Pierwsze to oczywiście 1:1, a drugie najlepiej wszyscy dobierają po 1 karcie… albo losują wszyscy na nowo karty ;-)
Co do pierwszego problemu, to zarówno autor jak i tłumacz wyszli z założenia, że nawet baran domysli się, że jedna owca to jeden punkt :)
Drugi problem faktycznie nie został rozwiazany. Można się umówić na jeden z wariantów, które zaproponował folko (chyba nic lepszego nie da sie tu zaproponować). Na szczęście przy grze w 4 osoby taka sytuacja zdarza sie srednio raz na 2 miliony partii. Przy grze w dwie osoby jest niestety gorzej – raz na 700.
co do niedopowiedzen w instrukcji to ich nie cierpie – nawet jesli barany sie domysla to i tak wole wszystko jest ladnie opisane, kazda sytuacja przewidziana itd. w superfarmerze tez jest full niewyjasnionych spraw, nawet w tak prostej grze jak 'mis pszczoly i miod’ nie jest napisane czy na jednym kamieniu moze stac wiecej misi, czy misie moga przez siebie przeskakiwac itd. – pod tym wzgledem granna powinna sie poprawic bo barany sie nie domysla.. co prawda teraz kaczki w modzie – ale o baranach nie zapominajmy
huh, ale ja nie o tym. kiedy te gre bedzie mozna nabyc w sklepach internetowych, nawet na stronie granny nic nie znalazlem.
Dobra wiadomość: „Wilki i owce” już są do dostania w sieci: http://www.hobbit.net.pl/wilki-owce-p-4712.html
Nie wiem czy to nowość, ale oprócz nowego wyglądy strona Granny zamieszcza link do recenzji „Wilków i owiec” na grach-planszowych.
Tak trzymać :o)
„Naukowa” strona o grze Wilki i owce
http://www.rost.com.pl/Gry/Wilkiiowce.htm
Gry „Wilki i owce” chwilowo zabrakło u producenta
Hehe, tytul, nie wiem na ile swiadomie, doskonale przyciaga graczy konsolowych, swego czasu byla bardzo ale to bardzo fajna gra Sheep 'n’ wolf, o kojocie Wilusiu :) , sam sie przymierzalem do zakupu tylko dlatego ze tytul swietnie mi sie kojarzy :)
Przyłączę się do zachwytów nad grą. Kupiłem kilka egzemplarzy na Targach Książki w Krakowie, gdzie Granna jest obecna co roku (przynajmniej od kilku lat) ze swoim małym, ale zawsze obleganym stoiskiem.
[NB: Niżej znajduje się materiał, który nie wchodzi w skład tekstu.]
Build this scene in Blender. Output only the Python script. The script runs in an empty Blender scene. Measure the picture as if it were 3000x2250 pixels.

Dodatkowo dostałem jeszcze fajny zegar dla dzieci :).
Wykonanie jest bardzo dobre. Cały sobotni wieczór siedzieliśmy w czteroosbowym gronie i zaganialiśmy swoje owce na pastwisko. Gra ma wiele możliwości poprowadzenia rozgrywki. Dużo zależy wprawdzie od graczy, którzy mogą tylko kolekcjonować swoje owce, ale równie dobrze mogą bardzo przeszkadzać. Ostatetcznie w kilku przypadkach wygrała osoba, która spasowała pierwsza i zarobiła dodatkowe 6 punktów.
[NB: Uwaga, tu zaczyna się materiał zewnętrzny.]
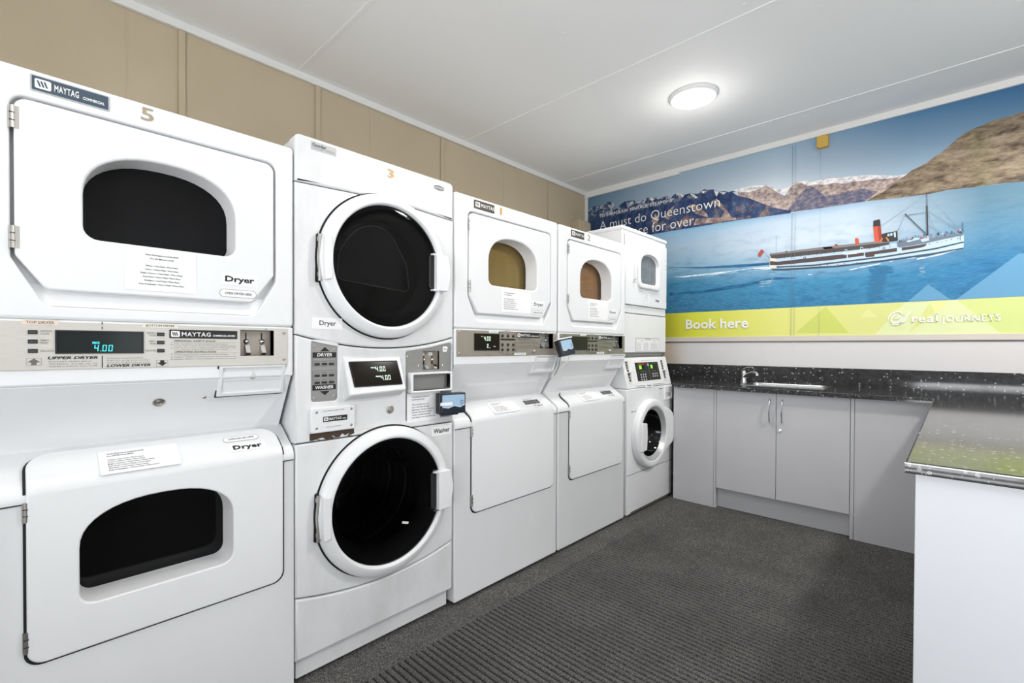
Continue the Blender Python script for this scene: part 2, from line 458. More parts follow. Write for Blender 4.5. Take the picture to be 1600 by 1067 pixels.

Wracając jeszcze do Targów, to oprócz Granny, był obecny Puzlomatic ze swoimi pięknie wykonanymi układankami (to już trzy).
Co do tytułu – myślę, że dzieciom podoba się – a to chyba najważniejsze (to jednak zdecydowanie większa liczba odbiorców niż dorośli).
Panie Michale, na obrazie wioski na samym dole jest chyba blad.
Wg instrukcji mysliwego nalezy klasc na wilka, a wprowadzic wilka do lasu, w ktorym jest juz mysliwy nie mozna. Mniemam, ze taki uklad nie moglby istniec.
Pozdrawiam!
Nie wiem dokładnie o jakie zdjęcie chodzi.
Może zdarzyć się taka sytuacja że w lesie jest wilk i myśliwy. Jak to możliwe?
Wcześniej były dwa wilki, gracz na jednego dał myśliwego. Kolejny będzie położony na drugiego wilka.
To pewnie chodzi o ostatni obrazek na mojej stronie. Faktycznie jest tam pewna niezgodność z regułami gry, ale ten obrazek nie jest zapisem rzeczywistej rozgrywki, tylko pewnego rodzaju ciekawostką. Chodzilo mi o zbudowanie jak największego, prawie symetrycznego układu, z ogromnymi pastwiskami w każdym kolorze. Łatwo zauważyć, że w każdym narożniku jest myśliwy obok wilka i to tak ustawiony, jakby do wilka strzelał.